As has happened often this season, Kramer left without an opportunity to get the win.

But he's earned it. Ace.

And last night, like other times this season, it wasn't enough. Shaky defense and 13 Rainbows left on base did him in.

FOR A WHILE early, they were the Rainbows of old. We're talking the 'Bows up to mid-April, the ranked team that had yet to suffer shell shock in Las Cruces, N.M., the club that had yet to lose four straight at home to the same LaTech team it faced last night.

Just the tournament draw, but a coincidental insult that the Bulldogs were designated home team. After the series sweep at Les Murakami Stadium three weeks ago, LaTech came in with no fear of the unknown.

But UH took control early, manufacturing runs in the first and the fourth, light-hitting backup catcher Kevin Fujii coming through with a bouncer through the drawn-in infield, plating Matt Roquemore, who had tripled for a 2-0 lead.

Then, a beautiful throw from Sean Montplaisir to Fujii, in plenty of time to nail Kevin Winn at home.

Kramer, sailing through four scoreless. But through choppy water, nothing easy for him. Even the 1-2-3 bottom of the second required a spectacular catch by center fielder Kolten Wong. He hauled in a shot straight over his head that appeared destined to bang off the fence.

This was what the big crowd had been waiting for, a return to postseason glory at Les Murakami Stadium, even if UH was technically the visitor.

THINGS GET TENSER rather quickly, though.

An unearned run in the sixth on Kramer's own miscue. And a game-tying homer to right by Devon Dageford.

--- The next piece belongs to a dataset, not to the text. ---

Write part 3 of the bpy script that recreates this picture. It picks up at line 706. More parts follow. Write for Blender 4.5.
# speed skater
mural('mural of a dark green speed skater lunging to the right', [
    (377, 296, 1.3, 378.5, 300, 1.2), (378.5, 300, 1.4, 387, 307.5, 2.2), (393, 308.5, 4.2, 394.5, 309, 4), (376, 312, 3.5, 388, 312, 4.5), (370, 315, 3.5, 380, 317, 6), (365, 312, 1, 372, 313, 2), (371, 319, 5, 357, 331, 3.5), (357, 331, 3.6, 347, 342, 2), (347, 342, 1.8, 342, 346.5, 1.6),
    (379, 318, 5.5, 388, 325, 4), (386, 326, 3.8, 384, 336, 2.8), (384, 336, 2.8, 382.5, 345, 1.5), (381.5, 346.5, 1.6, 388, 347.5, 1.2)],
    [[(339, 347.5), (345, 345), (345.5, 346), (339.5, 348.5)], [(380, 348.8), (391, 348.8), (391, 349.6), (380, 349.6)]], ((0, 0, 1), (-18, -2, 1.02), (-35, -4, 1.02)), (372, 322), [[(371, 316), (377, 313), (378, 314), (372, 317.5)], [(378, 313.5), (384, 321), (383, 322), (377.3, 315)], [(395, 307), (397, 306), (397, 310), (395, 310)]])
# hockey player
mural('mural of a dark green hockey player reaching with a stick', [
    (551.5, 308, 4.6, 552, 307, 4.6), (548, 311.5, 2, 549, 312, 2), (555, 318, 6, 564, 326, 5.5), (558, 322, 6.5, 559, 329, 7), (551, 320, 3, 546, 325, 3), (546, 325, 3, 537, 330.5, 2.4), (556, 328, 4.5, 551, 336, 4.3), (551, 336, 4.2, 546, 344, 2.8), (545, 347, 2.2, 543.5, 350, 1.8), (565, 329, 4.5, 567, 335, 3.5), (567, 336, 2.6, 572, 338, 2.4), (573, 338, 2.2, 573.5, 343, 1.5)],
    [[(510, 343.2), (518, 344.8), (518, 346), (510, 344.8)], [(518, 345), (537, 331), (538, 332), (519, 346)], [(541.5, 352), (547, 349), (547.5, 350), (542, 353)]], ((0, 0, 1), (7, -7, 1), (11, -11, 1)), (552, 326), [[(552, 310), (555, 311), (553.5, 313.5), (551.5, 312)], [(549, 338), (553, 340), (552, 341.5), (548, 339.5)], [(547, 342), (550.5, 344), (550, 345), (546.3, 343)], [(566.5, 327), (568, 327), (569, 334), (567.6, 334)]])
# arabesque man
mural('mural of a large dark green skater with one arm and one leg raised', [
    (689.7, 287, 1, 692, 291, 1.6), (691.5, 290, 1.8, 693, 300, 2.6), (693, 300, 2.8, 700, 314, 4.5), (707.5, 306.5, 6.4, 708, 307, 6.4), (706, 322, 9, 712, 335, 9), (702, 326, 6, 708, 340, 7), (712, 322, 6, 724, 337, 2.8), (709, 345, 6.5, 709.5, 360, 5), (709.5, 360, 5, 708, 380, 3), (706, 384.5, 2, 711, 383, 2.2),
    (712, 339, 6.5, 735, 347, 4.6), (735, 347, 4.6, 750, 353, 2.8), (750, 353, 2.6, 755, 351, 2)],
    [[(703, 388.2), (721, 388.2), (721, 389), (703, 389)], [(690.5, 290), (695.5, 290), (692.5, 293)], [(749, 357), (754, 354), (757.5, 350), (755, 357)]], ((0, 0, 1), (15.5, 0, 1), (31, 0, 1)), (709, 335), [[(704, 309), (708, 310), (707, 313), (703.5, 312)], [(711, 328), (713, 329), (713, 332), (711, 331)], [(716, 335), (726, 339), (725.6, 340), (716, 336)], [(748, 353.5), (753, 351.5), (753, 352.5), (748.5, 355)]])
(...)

Still, Kramer had done the ace's job, gutting it out, mixing them up. He left after 78 pitches, giving way to Sam Spangler, who got out of the seventh.

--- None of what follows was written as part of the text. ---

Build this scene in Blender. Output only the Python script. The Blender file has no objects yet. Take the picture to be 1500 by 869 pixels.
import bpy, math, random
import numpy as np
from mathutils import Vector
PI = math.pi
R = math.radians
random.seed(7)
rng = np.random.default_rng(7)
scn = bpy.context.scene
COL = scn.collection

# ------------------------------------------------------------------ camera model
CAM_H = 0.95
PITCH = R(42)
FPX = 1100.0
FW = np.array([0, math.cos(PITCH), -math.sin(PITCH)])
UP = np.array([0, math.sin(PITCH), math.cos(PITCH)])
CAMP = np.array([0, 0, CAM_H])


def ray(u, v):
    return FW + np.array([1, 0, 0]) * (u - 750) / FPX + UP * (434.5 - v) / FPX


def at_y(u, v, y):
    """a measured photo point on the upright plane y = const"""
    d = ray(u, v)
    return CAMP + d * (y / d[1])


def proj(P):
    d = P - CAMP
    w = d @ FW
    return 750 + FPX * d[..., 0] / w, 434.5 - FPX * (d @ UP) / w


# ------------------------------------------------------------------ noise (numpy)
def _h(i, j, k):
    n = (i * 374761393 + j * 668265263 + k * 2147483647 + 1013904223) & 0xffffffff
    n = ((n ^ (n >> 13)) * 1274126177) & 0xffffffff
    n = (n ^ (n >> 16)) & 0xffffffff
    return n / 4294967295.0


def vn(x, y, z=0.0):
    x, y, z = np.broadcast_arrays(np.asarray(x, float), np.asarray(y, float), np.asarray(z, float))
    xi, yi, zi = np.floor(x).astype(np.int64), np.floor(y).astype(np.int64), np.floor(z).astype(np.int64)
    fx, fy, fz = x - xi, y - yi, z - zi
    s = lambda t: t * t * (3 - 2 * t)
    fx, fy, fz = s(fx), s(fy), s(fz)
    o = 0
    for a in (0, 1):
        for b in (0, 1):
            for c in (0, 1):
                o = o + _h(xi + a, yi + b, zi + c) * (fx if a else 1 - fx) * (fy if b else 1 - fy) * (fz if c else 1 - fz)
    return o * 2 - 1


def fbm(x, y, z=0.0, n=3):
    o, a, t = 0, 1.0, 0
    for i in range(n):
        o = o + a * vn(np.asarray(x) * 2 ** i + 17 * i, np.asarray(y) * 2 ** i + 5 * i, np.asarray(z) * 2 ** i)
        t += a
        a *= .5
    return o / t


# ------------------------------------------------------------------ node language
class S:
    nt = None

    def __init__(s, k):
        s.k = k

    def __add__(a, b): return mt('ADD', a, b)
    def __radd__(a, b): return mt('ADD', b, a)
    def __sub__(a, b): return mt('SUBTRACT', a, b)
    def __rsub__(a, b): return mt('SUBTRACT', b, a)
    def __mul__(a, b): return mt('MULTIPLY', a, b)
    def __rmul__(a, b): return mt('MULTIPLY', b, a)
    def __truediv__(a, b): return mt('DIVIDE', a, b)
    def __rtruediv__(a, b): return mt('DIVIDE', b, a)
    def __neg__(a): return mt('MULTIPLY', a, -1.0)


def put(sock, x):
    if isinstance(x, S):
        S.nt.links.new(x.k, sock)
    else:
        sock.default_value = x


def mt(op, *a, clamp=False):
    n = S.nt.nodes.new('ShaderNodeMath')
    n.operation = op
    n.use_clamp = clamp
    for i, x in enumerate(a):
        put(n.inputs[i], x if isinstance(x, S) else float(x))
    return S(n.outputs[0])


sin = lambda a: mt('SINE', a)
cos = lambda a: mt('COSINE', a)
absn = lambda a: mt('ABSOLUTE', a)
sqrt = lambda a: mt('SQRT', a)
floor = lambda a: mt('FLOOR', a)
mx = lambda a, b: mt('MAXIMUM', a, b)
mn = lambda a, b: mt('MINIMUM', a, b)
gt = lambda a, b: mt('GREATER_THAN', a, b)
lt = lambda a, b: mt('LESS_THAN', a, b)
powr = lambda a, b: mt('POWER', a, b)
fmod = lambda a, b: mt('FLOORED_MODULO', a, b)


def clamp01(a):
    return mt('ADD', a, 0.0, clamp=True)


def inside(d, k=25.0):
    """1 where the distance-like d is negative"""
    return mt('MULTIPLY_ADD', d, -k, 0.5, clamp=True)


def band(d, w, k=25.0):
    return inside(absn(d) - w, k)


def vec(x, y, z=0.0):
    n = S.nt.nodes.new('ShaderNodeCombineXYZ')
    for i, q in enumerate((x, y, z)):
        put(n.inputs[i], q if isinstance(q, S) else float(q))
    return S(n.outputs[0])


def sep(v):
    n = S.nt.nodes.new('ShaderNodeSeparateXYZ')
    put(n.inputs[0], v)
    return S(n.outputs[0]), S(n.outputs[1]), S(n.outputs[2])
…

Before you could say “;Fujii again,”; momentum and the lead, back to UH. The backup to injured Landon Hernandez walks, moves to third on an error and scores on reliever John Anderson's wild pitch.

A roar from the big crowd when Spangler gets out of man-on-second-none-out trouble in the eighth, and again as he notches the first out of the ninth after a Mark Threlkeld single.

Then, Ewing's blast. Two runs, game over. LaTech, five in a row.

And other than cheers and shrieks from the Bulldogs and their fans, nothing at Les Murakami Stadium.

Absolutely nothing but shock at another disappointment.